◆ **INFORMATION PROVIDED**
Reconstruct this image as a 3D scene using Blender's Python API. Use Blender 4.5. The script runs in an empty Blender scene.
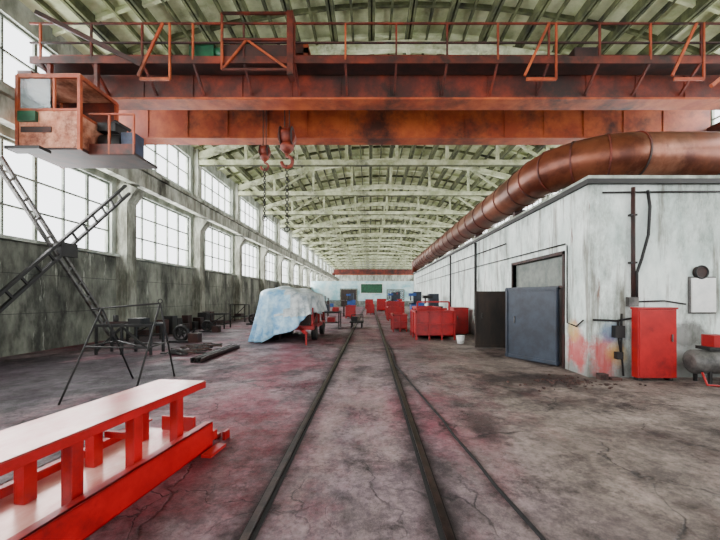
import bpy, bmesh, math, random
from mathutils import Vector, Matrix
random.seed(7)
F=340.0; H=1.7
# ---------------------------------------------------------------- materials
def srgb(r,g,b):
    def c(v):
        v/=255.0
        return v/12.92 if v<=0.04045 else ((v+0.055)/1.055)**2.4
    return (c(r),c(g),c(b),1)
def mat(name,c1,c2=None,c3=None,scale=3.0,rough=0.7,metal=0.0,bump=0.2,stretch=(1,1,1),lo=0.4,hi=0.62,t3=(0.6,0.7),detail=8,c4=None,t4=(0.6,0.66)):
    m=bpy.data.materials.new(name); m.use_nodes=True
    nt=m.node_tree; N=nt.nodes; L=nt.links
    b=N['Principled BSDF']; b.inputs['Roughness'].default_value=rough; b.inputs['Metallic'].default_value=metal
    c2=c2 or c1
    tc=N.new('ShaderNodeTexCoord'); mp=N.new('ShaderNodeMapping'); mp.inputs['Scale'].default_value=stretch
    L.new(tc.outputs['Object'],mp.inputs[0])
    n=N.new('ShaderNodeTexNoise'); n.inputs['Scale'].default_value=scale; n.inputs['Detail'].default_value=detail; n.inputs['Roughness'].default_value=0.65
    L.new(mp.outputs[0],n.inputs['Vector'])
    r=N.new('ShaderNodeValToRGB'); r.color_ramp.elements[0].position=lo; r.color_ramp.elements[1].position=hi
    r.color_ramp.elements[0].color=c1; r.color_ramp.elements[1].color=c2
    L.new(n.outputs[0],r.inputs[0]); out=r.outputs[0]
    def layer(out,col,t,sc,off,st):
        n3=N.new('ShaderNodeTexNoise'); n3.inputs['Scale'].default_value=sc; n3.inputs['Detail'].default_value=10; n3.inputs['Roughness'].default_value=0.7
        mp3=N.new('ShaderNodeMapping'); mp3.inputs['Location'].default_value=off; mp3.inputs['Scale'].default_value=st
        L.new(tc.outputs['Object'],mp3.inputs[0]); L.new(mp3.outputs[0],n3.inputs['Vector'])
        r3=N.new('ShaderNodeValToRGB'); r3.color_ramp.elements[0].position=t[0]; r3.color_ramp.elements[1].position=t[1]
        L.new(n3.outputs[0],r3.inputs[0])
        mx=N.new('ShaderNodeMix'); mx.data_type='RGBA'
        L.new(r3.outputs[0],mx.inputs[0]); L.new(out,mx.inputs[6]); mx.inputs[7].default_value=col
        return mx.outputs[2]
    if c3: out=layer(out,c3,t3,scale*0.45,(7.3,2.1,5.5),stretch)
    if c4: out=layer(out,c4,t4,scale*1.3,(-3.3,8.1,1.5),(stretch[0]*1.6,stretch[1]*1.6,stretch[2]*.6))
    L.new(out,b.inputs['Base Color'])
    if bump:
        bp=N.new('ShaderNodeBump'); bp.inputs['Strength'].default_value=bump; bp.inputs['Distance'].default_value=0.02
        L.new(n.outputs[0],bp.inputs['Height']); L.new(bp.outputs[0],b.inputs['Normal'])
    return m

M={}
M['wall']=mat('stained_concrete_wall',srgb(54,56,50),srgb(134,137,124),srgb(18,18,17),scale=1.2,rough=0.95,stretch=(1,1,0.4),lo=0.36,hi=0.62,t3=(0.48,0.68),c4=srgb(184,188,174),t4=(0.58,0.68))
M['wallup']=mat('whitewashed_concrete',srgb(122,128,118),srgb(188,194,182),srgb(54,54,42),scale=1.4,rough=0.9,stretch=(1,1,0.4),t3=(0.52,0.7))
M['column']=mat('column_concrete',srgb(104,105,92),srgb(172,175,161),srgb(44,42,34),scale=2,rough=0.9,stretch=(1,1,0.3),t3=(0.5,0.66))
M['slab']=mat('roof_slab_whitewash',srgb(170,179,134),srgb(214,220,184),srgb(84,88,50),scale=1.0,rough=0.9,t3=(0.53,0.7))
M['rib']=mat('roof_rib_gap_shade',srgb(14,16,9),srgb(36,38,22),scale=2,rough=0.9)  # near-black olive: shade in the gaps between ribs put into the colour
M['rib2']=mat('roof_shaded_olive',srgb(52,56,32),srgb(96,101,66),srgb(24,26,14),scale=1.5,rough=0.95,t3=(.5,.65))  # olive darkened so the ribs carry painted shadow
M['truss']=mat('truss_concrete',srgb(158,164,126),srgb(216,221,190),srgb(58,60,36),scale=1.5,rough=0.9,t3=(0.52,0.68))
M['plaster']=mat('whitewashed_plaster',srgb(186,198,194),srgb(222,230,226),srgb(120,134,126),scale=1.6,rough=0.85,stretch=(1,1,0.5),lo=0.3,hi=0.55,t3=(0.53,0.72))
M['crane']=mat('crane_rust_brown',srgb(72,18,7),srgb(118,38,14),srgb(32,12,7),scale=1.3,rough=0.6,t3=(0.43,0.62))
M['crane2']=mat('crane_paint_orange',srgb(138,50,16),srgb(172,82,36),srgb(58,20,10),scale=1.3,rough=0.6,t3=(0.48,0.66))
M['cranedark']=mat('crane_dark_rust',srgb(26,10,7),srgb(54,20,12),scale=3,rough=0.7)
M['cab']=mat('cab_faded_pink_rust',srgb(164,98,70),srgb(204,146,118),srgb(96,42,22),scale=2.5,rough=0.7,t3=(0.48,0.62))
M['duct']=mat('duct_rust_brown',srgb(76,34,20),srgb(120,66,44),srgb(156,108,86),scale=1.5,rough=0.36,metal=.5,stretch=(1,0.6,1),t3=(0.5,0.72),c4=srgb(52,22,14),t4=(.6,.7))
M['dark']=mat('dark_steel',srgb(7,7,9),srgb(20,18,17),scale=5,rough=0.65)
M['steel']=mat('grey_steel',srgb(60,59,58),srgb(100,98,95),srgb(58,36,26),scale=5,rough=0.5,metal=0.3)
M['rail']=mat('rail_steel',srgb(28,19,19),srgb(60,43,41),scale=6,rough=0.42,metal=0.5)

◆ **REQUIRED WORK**
The data above should be repeated exactly, minus any pictures.

◆ **TASK RESULT**
Reconstruct this image as a 3D scene using Blender's Python API. Use Blender 4.5. The script runs in an empty Blender scene.
import bpy, bmesh, math, random
from mathutils import Vector, Matrix
random.seed(7)
F=340.0; H=1.7
# ---------------------------------------------------------------- materials
def srgb(r,g,b):
    def c(v):
        v/=255.0
        return v/12.92 if v<=0.04045 else ((v+0.055)/1.055)**2.4
    return (c(r),c(g),c(b),1)
def mat(name,c1,c2=None,c3=None,scale=3.0,rough=0.7,metal=0.0,bump=0.2,stretch=(1,1,1),lo=0.4,hi=0.62,t3=(0.6,0.7),detail=8,c4=None,t4=(0.6,0.66)):
    m=bpy.data.materials.new(name); m.use_nodes=True
    nt=m.node_tree; N=nt.nodes; L=nt.links
    b=N['Principled BSDF']; b.inputs['Roughness'].default_value=rough; b.inputs['Metallic'].default_value=metal
    c2=c2 or c1
    tc=N.new('ShaderNodeTexCoord'); mp=N.new('ShaderNodeMapping'); mp.inputs['Scale'].default_value=stretch
    L.new(tc.outputs['Object'],mp.inputs[0])
    n=N.new('ShaderNodeTexNoise'); n.inputs['Scale'].default_value=scale; n.inputs['Detail'].default_value=detail; n.inputs['Roughness'].default_value=0.65
    L.new(mp.outputs[0],n.inputs['Vector'])
    r=N.new('ShaderNodeValToRGB'); r.color_ramp.elements[0].position=lo; r.color_ramp.elements[1].position=hi
    r.color_ramp.elements[0].color=c1; r.color_ramp.elements[1].color=c2
    L.new(n.outputs[0],r.inputs[0]); out=r.outputs[0]
    def layer(out,col,t,sc,off,st):
        n3=N.new('ShaderNodeTexNoise'); n3.inputs['Scale'].default_value=sc; n3.inputs['Detail'].default_value=10; n3.inputs['Roughness'].default_value=0.7
        mp3=N.new('ShaderNodeMapping'); mp3.inputs['Location'].default_value=off; mp3.inputs['Scale'].default_value=st
        L.new(tc.outputs['Object'],mp3.inputs[0]); L.new(mp3.outputs[0],n3.inputs['Vector'])
        r3=N.new('ShaderNodeValToRGB'); r3.color_ramp.elements[0].position=t[0]; r3.color_ramp.elements[1].position=t[1]
        L.new(n3.outputs[0],r3.inputs[0])
        mx=N.new('ShaderNodeMix'); mx.data_type='RGBA'
        L.new(r3.outputs[0],mx.inputs[0]); L.new(out,mx.inputs[6]); mx.inputs[7].default_value=col
        return mx.outputs[2]
    if c3: out=layer(out,c3,t3,scale*0.45,(7.3,2.1,5.5),stretch)
    if c4: out=layer(out,c4,t4,scale*1.3,(-3.3,8.1,1.5),(stretch[0]*1.6,stretch[1]*1.6,stretch[2]*.6))
    L.new(out,b.inputs['Base Color'])
    if bump:
        bp=N.new('ShaderNodeBump'); bp.inputs['Strength'].default_value=bump; bp.inputs['Distance'].default_value=0.02
        L.new(n.outputs[0],bp.inputs['Height']); L.new(bp.outputs[0],b.inputs['Normal'])
    return m

M={}
M['wall']=mat('stained_concrete_wall',srgb(54,56,50),srgb(134,137,124),srgb(18,18,17),scale=1.2,rough=0.95,stretch=(1,1,0.4),lo=0.36,hi=0.62,t3=(0.48,0.68),c4=srgb(184,188,174),t4=(0.58,0.68))
M['wallup']=mat('whitewashed_concrete',srgb(122,128,118),srgb(188,194,182),srgb(54,54,42),scale=1.4,rough=0.9,stretch=(1,1,0.4),t3=(0.52,0.7))
M['column']=mat('column_concrete',srgb(104,105,92),srgb(172,175,161),srgb(44,42,34),scale=2,rough=0.9,stretch=(1,1,0.3),t3=(0.5,0.66))
M['slab']=mat('roof_slab_whitewash',srgb(170,179,134),srgb(214,220,184),srgb(84,88,50),scale=1.0,rough=0.9,t3=(0.53,0.7))
M['rib']=mat('roof_rib_gap_shade',srgb(14,16,9),srgb(36,38,22),scale=2,rough=0.9)  # near-black olive: shade in the gaps between ribs put into the colour
M['rib2']=mat('roof_shaded_olive',srgb(52,56,32),srgb(96,101,66),srgb(24,26,14),scale=1.5,rough=0.95,t3=(.5,.65))  # olive darkened so the ribs carry painted shadow
M['truss']=mat('truss_concrete',srgb(158,164,126),srgb(216,221,190),srgb(58,60,36),scale=1.5,rough=0.9,t3=(0.52,0.68))
M['plaster']=mat('whitewashed_plaster',srgb(186,198,194),srgb(222,230,226),srgb(120,134,126),scale=1.6,rough=0.85,stretch=(1,1,0.5),lo=0.3,hi=0.55,t3=(0.53,0.72))
M['crane']=mat('crane_rust_brown',srgb(72,18,7),srgb(118,38,14),srgb(32,12,7),scale=1.3,rough=0.6,t3=(0.43,0.62))
M['crane2']=mat('crane_paint_orange',srgb(138,50,16),srgb(172,82,36),srgb(58,20,10),scale=1.3,rough=0.6,t3=(0.48,0.66))
M['cranedark']=mat('crane_dark_rust',srgb(26,10,7),srgb(54,20,12),scale=3,rough=0.7)
M['cab']=mat('cab_faded_pink_rust',srgb(164,98,70),srgb(204,146,118),srgb(96,42,22),scale=2.5,rough=0.7,t3=(0.48,0.62))
M['duct']=mat('duct_rust_brown',srgb(76,34,20),srgb(120,66,44),srgb(156,108,86),scale=1.5,rough=0.36,metal=.5,stretch=(1,0.6,1),t3=(0.5,0.72),c4=srgb(52,22,14),t4=(.6,.7))
M['dark']=mat('dark_steel',srgb(7,7,9),srgb(20,18,17),scale=5,rough=0.65)
M['steel']=mat('grey_steel',srgb(60,59,58),srgb(100,98,95),srgb(58,36,26),scale=5,rough=0.5,metal=0.3)
M['rail']=mat('rail_steel',srgb(28,19,19),srgb(60,43,41),scale=6,rough=0.42,metal=0.5)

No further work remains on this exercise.